Smells like spin city again

I guess I am getting too old and/or to cynical because when I saw this, my first instinct was a sense of dizziness.

The New Brunswick Community College is out with its latest graduate follow up survey and they are claiming that 87% of their graduates are working in New Brunswick. However, they also say that only 72% of the graduates of the survey were interviewed. Now, I can’t find the most recent survey online but you can see the methodology from last year’s survey here GFU2006E.pdf.

The survey company are given a database of contact information for all the graduates and then the culled out 15 wrong telephone numbers and 52 that were not eligible and after this 73% of the eligible candidates took the survey.

Question. And here is where my cynicism comes in. If they have the database, it only stands to reason they have contact telephone numbers and/or addresses.

Why not publish the profile of this list? Because it seems to me that of the 28% that didn’t respond to the survey, a higher percentage would be outside the province. This is not empirical – just a hunch. But when they say that 87% are working in New Brunswick that is not based on the universe of graduates. And they seem to know where these folks are because the survey company was able to cull bad records out of the list.

As I have said before, in the last couple of months I have had three community college students tell me that their teachers talk a lot about the job opportunities outside New Brunswick for their skillsets.
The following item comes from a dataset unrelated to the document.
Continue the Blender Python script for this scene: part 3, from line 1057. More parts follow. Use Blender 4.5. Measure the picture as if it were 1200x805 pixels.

So, I have a hunch that the 87% is much lower. But if I am wrong, why not just publish the summary of where the total graduates are located? Then my criticism would be put to rest.

The bottom line is that community college and university is heavily subsidized by the New Brunswick government and no one wants to be overly chatty about the fact that 20%, 30% and I even saw one report that said 40% (this was Maritime wide) of graduates leave the region because that would show a serious problem. The NB government spending millions each year to train workers for Ontario, Alberta and British Columbia.

Besides, even 87% seems low to me since community college training is supposed to be aligned with local market requirements. University I can see be more transient.